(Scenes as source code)
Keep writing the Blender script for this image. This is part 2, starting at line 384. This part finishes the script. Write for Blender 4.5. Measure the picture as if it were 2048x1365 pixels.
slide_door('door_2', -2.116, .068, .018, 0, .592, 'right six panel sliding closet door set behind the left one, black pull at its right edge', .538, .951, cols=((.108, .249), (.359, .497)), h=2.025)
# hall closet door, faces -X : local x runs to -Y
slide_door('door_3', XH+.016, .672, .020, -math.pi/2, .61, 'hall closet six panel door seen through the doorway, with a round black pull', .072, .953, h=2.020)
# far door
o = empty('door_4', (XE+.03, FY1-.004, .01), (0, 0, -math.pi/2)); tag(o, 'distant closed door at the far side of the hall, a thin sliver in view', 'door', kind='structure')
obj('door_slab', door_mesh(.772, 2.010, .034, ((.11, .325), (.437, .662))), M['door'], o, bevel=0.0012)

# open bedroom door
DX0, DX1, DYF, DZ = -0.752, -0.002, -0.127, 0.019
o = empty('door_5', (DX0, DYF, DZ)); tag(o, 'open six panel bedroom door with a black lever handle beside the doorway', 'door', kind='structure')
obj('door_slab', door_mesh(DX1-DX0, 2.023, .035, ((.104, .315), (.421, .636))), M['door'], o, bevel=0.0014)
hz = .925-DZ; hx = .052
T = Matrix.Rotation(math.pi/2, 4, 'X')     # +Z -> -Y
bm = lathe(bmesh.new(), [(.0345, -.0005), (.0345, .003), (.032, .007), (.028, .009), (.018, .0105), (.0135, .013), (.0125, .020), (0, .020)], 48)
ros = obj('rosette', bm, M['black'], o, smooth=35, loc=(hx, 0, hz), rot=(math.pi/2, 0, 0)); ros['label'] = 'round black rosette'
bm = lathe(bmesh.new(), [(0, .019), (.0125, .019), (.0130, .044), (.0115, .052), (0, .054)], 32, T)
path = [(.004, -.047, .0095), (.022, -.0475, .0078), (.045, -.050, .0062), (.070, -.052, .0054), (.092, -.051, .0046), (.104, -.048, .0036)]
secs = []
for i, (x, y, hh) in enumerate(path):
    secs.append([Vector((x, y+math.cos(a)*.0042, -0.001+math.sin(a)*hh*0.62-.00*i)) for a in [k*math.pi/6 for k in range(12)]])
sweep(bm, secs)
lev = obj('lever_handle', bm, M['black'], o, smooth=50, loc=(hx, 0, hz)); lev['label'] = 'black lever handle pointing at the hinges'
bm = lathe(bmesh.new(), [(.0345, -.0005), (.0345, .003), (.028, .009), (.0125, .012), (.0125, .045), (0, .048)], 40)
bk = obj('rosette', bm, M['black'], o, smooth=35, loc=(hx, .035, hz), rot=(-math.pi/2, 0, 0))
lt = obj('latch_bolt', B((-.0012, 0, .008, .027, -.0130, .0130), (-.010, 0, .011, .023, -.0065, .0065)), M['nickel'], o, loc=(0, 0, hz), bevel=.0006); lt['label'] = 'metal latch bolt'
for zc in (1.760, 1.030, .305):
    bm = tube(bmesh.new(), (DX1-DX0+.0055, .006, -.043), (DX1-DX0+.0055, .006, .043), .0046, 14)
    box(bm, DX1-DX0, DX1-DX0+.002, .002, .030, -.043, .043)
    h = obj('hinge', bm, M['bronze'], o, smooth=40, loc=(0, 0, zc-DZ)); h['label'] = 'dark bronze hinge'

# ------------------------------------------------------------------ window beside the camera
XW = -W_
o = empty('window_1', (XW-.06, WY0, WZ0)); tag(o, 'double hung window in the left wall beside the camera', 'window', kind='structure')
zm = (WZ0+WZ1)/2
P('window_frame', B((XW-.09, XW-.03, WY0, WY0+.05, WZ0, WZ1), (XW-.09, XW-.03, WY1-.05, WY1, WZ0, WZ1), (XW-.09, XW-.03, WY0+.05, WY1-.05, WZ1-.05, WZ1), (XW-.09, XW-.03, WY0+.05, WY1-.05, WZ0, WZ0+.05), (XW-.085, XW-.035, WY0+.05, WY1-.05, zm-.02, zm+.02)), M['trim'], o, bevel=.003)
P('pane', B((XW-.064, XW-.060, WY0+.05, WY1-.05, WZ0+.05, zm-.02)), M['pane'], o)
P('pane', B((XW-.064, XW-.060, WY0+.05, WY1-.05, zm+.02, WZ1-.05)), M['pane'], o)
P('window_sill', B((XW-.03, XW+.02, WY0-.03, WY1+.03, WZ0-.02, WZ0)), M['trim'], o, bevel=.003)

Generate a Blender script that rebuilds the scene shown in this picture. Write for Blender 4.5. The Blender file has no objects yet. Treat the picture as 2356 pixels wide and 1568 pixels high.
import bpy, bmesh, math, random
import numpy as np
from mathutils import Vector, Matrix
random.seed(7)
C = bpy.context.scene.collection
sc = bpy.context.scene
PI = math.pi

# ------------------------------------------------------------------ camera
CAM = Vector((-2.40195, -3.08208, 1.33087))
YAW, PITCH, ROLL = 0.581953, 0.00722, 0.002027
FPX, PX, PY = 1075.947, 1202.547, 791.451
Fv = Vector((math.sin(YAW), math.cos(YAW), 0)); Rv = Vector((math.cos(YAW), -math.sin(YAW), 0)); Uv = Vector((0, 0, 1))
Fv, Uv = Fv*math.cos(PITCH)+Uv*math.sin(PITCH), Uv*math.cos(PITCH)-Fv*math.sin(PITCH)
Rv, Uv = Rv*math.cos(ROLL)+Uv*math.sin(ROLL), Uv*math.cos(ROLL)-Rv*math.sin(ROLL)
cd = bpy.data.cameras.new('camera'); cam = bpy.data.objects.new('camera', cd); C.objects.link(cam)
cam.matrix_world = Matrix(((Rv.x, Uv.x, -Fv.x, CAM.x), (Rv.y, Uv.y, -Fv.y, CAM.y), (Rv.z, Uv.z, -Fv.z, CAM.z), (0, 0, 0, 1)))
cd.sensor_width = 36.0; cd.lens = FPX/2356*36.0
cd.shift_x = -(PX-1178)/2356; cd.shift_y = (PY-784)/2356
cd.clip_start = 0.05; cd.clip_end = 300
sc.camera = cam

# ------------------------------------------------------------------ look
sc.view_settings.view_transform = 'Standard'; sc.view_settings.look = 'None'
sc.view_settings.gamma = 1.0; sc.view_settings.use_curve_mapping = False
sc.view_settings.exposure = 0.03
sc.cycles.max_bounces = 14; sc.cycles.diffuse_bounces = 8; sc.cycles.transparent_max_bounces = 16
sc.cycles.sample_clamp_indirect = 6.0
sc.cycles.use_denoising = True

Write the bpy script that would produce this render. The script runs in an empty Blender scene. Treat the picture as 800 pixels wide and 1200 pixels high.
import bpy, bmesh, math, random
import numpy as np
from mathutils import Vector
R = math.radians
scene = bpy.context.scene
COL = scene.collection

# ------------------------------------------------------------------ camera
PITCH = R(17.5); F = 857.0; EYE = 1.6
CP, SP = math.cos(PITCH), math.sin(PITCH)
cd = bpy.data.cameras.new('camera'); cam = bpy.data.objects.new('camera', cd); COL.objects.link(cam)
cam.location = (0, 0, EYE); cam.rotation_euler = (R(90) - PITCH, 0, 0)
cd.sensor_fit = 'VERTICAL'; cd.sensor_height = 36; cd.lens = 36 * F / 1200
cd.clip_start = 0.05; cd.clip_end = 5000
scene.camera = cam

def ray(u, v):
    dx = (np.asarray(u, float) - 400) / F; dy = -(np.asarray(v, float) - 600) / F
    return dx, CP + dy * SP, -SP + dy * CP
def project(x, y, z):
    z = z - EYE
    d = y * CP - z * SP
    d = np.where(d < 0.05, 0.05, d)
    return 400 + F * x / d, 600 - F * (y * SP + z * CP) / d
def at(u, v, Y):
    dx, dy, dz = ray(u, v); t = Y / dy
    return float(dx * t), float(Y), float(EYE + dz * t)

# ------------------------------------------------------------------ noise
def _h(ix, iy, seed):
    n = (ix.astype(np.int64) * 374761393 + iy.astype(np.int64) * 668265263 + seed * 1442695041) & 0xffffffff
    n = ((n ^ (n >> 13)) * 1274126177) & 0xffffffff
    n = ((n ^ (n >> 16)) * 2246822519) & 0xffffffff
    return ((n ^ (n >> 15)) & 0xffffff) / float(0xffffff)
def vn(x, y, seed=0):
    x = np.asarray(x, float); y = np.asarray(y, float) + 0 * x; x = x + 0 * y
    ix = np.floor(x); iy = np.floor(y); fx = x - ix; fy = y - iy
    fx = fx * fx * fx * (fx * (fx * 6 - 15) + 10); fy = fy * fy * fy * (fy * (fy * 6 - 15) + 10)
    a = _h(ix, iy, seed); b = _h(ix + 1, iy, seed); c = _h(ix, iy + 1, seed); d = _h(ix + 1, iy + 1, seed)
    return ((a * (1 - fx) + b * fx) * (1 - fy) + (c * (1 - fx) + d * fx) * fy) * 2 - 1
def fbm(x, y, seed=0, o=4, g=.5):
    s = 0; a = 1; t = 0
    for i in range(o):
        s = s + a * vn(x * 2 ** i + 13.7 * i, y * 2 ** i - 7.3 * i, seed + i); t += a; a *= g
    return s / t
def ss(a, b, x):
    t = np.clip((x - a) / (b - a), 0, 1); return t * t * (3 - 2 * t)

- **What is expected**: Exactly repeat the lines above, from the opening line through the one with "M['door'], o, bevel=0.0012)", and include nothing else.

- **Solution to the exercise**:
Keep writing the Blender script for this image. This is part 2, starting at line 384. This part finishes the script. Write for Blender 4.5. Measure the picture as if it were 2048x1365 pixels.
slide_door('door_2', -2.116, .068, .018, 0, .592, 'right six panel sliding closet door set behind the left one, black pull at its right edge', .538, .951, cols=((.108, .249), (.359, .497)), h=2.025)
# hall closet door, faces -X : local x runs to -Y
slide_door('door_3', XH+.016, .672, .020, -math.pi/2, .61, 'hall closet six panel door seen through the doorway, with a round black pull', .072, .953, h=2.020)
# far door
o = empty('door_4', (XE+.03, FY1-.004, .01), (0, 0, -math.pi/2)); tag(o, 'distant closed door at the far side of the hall, a thin sliver in view', 'door', kind='structure')
obj('door_slab', door_mesh(.772, 2.010, .034, ((.11, .325), (.437, .662))), M['door'], o, bevel=0.0012)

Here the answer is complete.